Here, McCreesh contends that he met his burden by showing a good faith attempt at service because it was at least delivered by mail within thirty days of its issuance. As authority for this contention, he relies upon
Leidich v. Franklin,
394 Pa.Super. 302, 575 A.2d 914 (1990). How
ever, this reliance is misplaced. The facts in
Leidich
are distinguishable, and decisions rendered subsequent to
Leidich
provide contrary direction.
In
Leidich,
the plaintiff delivered a writ of summons to defendants by first class mail. Plaintiffs counsel believed, mistakenly, that the defendants’ insurance carrier had consented to this manner of service. In addition, plaintiff scheduled the defendants for deposition within days of filing the writ, and counsel for plaintiff and defendants were engaged in an exchange of documents with the goal of settling the claim within the policy limits.
Id.
at 915. After defendants’ counsel raised the statute of limitations, plaintiff had the writ reissued, and it was served by the sheriff on the same day. The Superior Court held that “consistent with
Lamp’s
teachings, we cannot in good conscience equate the plaintiffs attorney’s actions with a ‘course of conduct which serve[d] to stall’ the' machinery of justice.”
Id.
at 919 (quotations omitted).
Leidich
is distinguishable. Plaintiff was actively pursing its claim against defendants by deposition and exchange of documents in the interest of reading a settlement. Here, there is no evidence that McCreesh did anything to keep the legal machinery in play between August 12, 2002, and November 8, 2002, when the City was finally served the reissued Writ. Notably, McCreesh does not claim that he believed that the City had agreed to service by mail.
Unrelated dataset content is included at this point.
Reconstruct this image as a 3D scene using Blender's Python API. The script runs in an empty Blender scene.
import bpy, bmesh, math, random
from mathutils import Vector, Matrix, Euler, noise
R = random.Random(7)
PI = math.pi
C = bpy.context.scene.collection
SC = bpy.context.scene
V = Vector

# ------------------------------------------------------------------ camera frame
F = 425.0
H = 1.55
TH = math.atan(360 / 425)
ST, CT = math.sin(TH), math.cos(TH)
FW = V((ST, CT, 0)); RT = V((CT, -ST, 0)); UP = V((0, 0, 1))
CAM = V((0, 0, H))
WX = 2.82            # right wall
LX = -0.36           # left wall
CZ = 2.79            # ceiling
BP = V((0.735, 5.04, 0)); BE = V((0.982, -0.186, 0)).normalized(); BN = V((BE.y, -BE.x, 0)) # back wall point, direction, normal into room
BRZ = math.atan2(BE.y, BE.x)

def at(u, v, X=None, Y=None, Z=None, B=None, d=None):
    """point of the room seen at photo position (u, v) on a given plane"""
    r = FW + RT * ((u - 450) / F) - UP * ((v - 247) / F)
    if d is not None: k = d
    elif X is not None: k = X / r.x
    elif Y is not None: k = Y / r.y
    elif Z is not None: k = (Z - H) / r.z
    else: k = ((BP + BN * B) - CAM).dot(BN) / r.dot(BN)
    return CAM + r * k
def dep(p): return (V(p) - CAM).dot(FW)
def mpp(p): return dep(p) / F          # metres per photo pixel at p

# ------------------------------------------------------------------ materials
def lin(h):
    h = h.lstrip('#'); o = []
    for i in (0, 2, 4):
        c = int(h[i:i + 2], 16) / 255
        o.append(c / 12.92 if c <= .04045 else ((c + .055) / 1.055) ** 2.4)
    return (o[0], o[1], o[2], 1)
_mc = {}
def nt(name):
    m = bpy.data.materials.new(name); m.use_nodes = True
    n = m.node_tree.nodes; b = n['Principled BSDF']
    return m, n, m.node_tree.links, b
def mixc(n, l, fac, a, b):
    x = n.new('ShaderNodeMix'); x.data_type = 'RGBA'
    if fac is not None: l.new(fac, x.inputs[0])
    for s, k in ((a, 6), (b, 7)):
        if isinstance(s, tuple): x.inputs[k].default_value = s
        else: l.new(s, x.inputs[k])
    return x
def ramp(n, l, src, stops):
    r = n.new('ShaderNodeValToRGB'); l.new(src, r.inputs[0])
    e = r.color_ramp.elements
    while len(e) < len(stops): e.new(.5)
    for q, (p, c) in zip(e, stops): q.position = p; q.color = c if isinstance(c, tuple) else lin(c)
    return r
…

In addition, we are bound by this Court’s rulings made subsequent to
Lei-dich.
In
Williams v. Southeastern Pennsylvania Transportation Authority,
137 Pa.Cmwlth. 163, 585 A.2d 583 (1991), as in
Leidich,
plaintiffs counsel asserted that personal service was not required because he had mailed a copy of the writ and acceptance form to defendant. He believed, mistakenly, that this approach to service was valid, but he offered no explanation for this belief or conduct. We held that this service by mail did not satisfy the Pennsylvania Rules of Civil Procedure and, therefore, was not a good faith attempt at service.. Similarly, in
Teamann v. Zafris,
811 A.2d 52, 62 (Pa.Cmwlth.2002),
appeal denied, Baker v. Zafris,
— Pa.-, 830 A.2d 976 (2003), and by
Baker v. Zafris,
— Pa.-, 831 A.2d 600 (2003), we held that a good faith attempt at prompt service requires that this attempt comply with the Pennsylvania Rules of Civil Procedure.
McCreesh did not direct the prothonota-ry not to serve the Writ filed on August 12, 2002. However, this does not satisfy his burden to show a good faith attempt at service in the manner required by the Pennsylvania Rules of Civil Procedure. Accordingly, the trial court erred in holding that McCreesh’s service by mail was a good faith effort at notice to the City of his claim.
For these reasons, the trial court is reversed.
ORDER
AND NOW, this 31st day of December, 2003, the order of the trial court dated January 2, 2002 overruling the City’s preliminary objection in the above-captioned matter is reversed, and we remand the matter to the trial court with directions to dismiss Appellee McCreesh’s Complaint.